Sociale zekerheid is een belangrijk onderdeel van alle verkiezingscampagnes in ontwikkelde landen. Politieke akkoorden springen om dit onderwerp. Sociale zekerheid heeft te maken met de levenscyclus. Het gaat om uitkeringen in tijden waarop men niet kan werken. We denken aan kinderbijslag, zwangerschapsverlof, weduwen- en wezenpensioen, arbeidsongevallenuitkeringen, werkloosheidsuitkeringen (waaronder de mensen met een beperking), invaliditeitsuitkeringen, ziekteregelingen en ouderdomspensioen.
Een deel van de uitkeringen is nadat men een aantal jaren een bijdrage aan een fonds heeft geleverd. Een deel van die uitkeringen is afkomstig van de staat, zonder dat mensen daarvoor een bijdrage hoeven te doen. Deze laatste uitkeringen worden gedaan over het algemeen door het ministerie van Sociale Zaken. Er moeten duidelijke criteria komen onder welke grenzen men in aanmerking komt voor een uitkering. Deze criteria moeten transparant zijn en dienen te zijn gepubliceerd, bijvoorbeeld in een of meerdere staatsbesluiten. Deze grenzen moeten dagelijks worden aangepast en geëvalueerd.
Het systeem van sociale zekerheid moet met elkaar in communicatie en verband staan. Bepalende factoren zijn bijvoorbeeld het minimumloon en de armoedegrens. Alles moet op elkaar afgestemd zijn, zodat er geen overlappende systemen zijn en men kan overstappen van het ene naar het andere niveau en systeem. Er is jaren geklaagd over het systeem waar men een bijdrage moet doen middels het betalen van premies. De uitkeringen en de voorzieningen zouden achterlopen op de daadwerkelijke behoefte. Er zou sprake zijn van symbolische uitkeringen.
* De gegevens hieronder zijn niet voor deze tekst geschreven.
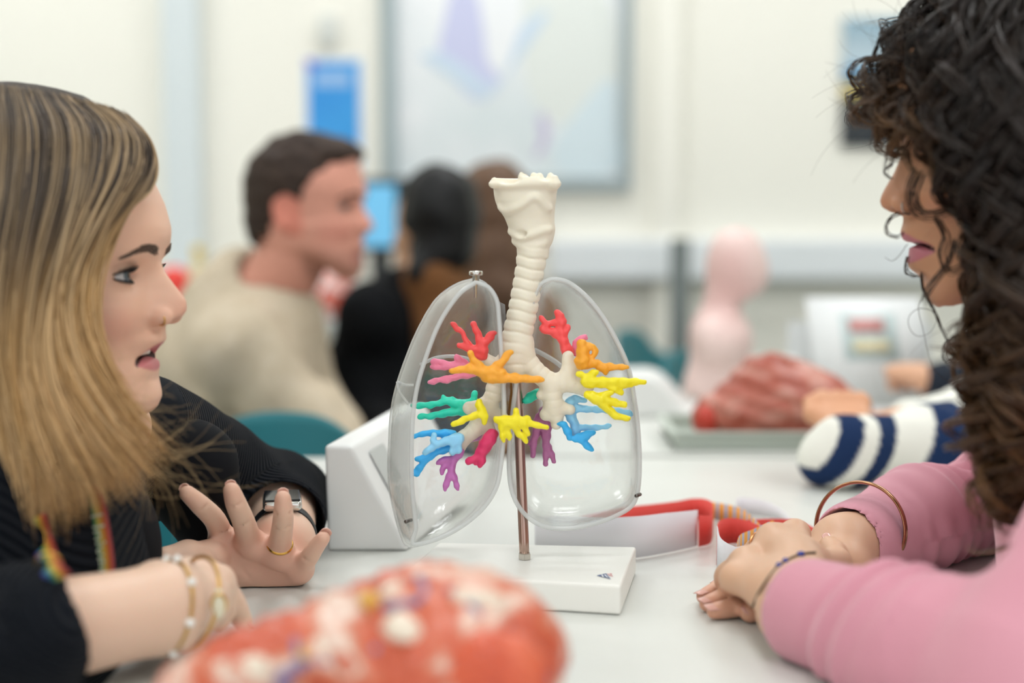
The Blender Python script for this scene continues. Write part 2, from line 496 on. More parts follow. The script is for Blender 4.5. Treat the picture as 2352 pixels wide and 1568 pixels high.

Bij het systeem waar men geen bijdrage hoeft te leveren, is er de klacht van willekeur en corruptie en gebrek aan transparantie wat betreft de criteria om te kwalificeren voor een uitkering.
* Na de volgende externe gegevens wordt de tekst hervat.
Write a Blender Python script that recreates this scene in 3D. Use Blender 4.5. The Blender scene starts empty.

Reeds geruime tijd is er ter vergroting van de transparantie over de uitkeringen van Sociale Zaken een website van het ministerie die transparantie verschaft in de uitkeringen van het ministerie. Zo zouden meer dan 123.000 burgers van het land in aanmerking komen voor een koopkrachtversterking van de regering. In totaal werd in 2024 daaraan meer dan SRD 122 miljoen besteed. De maximale uitkering per persoon is SRD 1800. Het ging hier om meer dan 50.000 mannen en ongeveer 75.000 vrouwen. Het gaat om vooral werkende personen die een uitkering ontvangen.
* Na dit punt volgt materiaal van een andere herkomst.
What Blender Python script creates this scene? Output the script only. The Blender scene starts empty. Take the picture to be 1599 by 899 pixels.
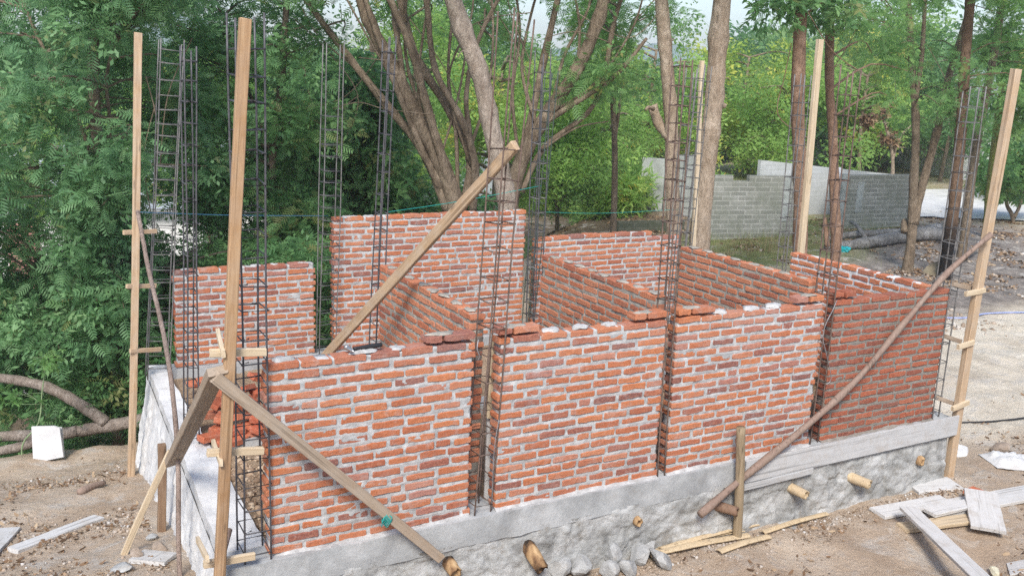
import bpy, math, random
import numpy as np
from mathutils import Vector, Matrix

rng = np.random.default_rng(7)
random.seed(7)
C = bpy.context.scene.collection
scene = bpy.context.scene

# ------------------------------------------------------------------ camera model (world metres, Z up, X along the front wall)
FOC, YAW, PITCH, ROLL = 1463.5, 0.51012633, 0.22537235, 0.04187062
CAM = np.array([-1.30747187, -5.25145946, 2.95279022])
_w = np.array([math.sin(YAW) * math.cos(PITCH), math.cos(YAW) * math.cos(PITCH), -math.sin(PITCH)])
_r0 = np.array([math.cos(YAW), -math.sin(YAW), 0.0])
_u0 = np.cross(_r0, _w)
_r = _r0 * math.cos(ROLL) + _u0 * math.sin(ROLL)
_u = -_r0 * math.sin(ROLL) + _u0 * math.cos(ROLL)
FH = np.array([math.sin(YAW), math.cos(YAW), 0.0])

def ray(x, y):
    return _w + (x - 799.5) / FOC * _r - (y - 449.5) / FOC * _u
def atZ(x, y, z):
    d = ray(x, y); return CAM + d * ((z - CAM[2]) / d[2])
def atY(x, y, Y):
    d = ray(x, y); return CAM + d * ((Y - CAM[1]) / d[1])
def atX(x, y, X):
    d = ray(x, y); return CAM + d * ((X - CAM[0]) / d[0])
def atD(x, y, D):
    d = ray(x, y); return CAM + d * (D / (d @ FH))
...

De koopkrachtversterking komt op het brutoloon bedoeld om daarmee de koopkracht te versterken dus om daarmee inkopen te doen. Daardoor komt een aantal lonen dat onder het minimumloon zou komen te liggen, boven het minimumloon te komen uitstijgen. Blijft deze koopkrachtversterking uit, dan vallen deze lage lonen terug naar onder het minimumloon. Het aantal van de begunstigden is een indicatie hoeveel werkende mensen er zijn in de private sector en in de formele sfeer. Zulke uitkeringen kunnen maken dat ondernemers in de formele sfeer komen, maar er zijn bedrijven die de uitkeringen laten schieten omdat dit voordeel minder zwaar weegt dan de voordelen om onder de radar te functioneren, bijvoorbeeld door geen belasting te betalen.
De website van Sociale Zaken moet aangehouden worden en moet meer kwalitatieve data verschaffen over de uitkeringen in Suriname. Vooral over de criteria moet er meer informatie worden verschaft. Ook moet aangegeven worden welke trends en uitdagingen er waar te nemen waren in de voorgaande jaren. Verder moet informatie worden verschaft over fraude en het niet kunnen dekken van bepaalde burgers.
In Suriname moet de productiviteit omhoog waardoor het gemakkelijk wordt om de sociale uitkeringen te doen. Wat nog ontwikkeld moet worden is de werkloosheidsuitkering. Het is nu tijd voor een wet over de sociale zekerheid met een link naar skillsvorming.